Dan sukseslah Belanda dengan cara demikian. Karena orang-orang kalem dari
daerah tertentu di Jawa itu dapat tetap tenang menghadapi musuh yang begitu
ganas. Sehingga mereka menguasai keadaan dan posisinya dengan baik.
Amuk massa yang tercetus menjadi pemberontakan rakyat Aceh Merdeka, Papua
Merdeka, dan lainnya yang ditambahi dengan terorisme dan perkelahian umat
beragama "dapat diduga, bisa tidak bisa, langsung maupun tidak langsung"

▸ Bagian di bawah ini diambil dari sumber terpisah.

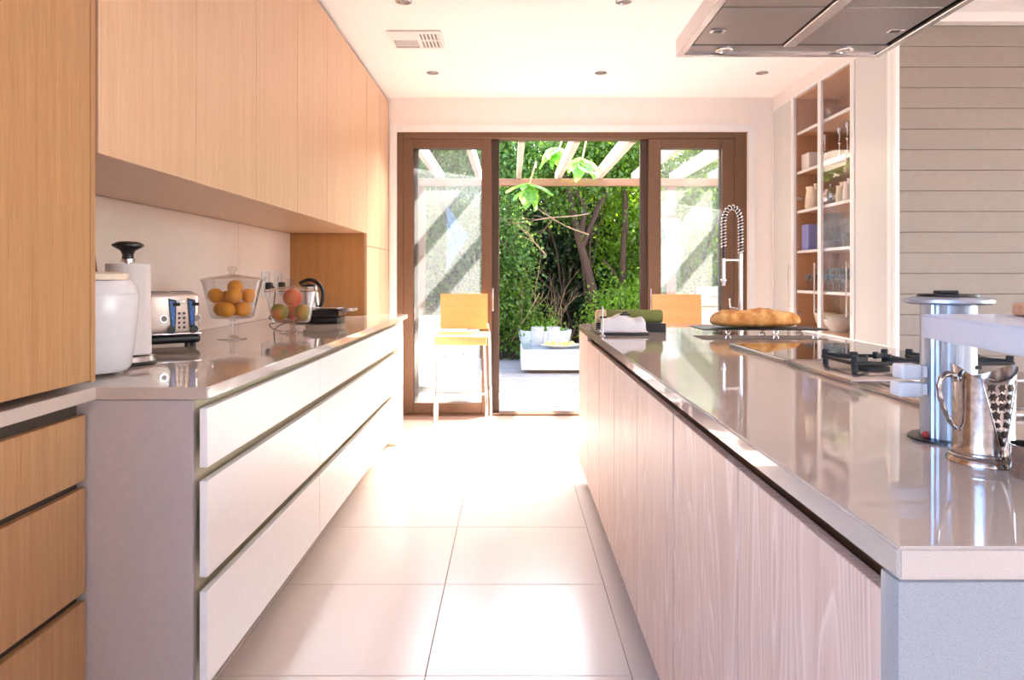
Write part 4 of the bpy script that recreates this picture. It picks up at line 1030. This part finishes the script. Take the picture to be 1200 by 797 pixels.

adalah akibat dari sistem Orde Baru yang otoriter dan kejam terhadap lawan
politiknya, maupun siapa saja yang bersuara lain dari simfoni yang digelar Orde
Baru. Buah perbuatan mereka yang buruk cara menanamnya kini mengalami panen
besar. Segala keributan pun muncul tanpa dapat diselesaikan dengan cara apapun.
Dan semakin meriah ditingkahi dengan bencana alam maupun bencana akibat ulah
segelintir orang. Dan ujung-ujungnya akan mengancam Bhinneka Tunggal Ika yang
itu juga.
Ramalan Joyoboyo mengenai kehancuran persatuan dan kesatuan keluarga, sahabat,
yang akan berimbas pada negara Nusantara telah ditulis dalam bait sebagai
berikut pada abad kesebelas masehi.
Akeh
bapa lali anak
Akeh
anak wani nglawan ibu
Nantang
bapa
Sedulur
padha cidra
Kulawarga
padha curiga
Kanca
dadi mungsuh
Akeh
manungsa lali asale
Para bapak menelantarkan anak,
anak-anak berani melawan ibunya sendiri dan juga berani menantang sang bapaknya
sendiri. Sanak-saudara saling bermusuhan, sesama anggota masyarakat satu sama
lain saling curiga mencurigai. Kawan menjadi musuh dalam selimut. Manusia sudah
banyak yang melupakan asal-usulnya masing-masing.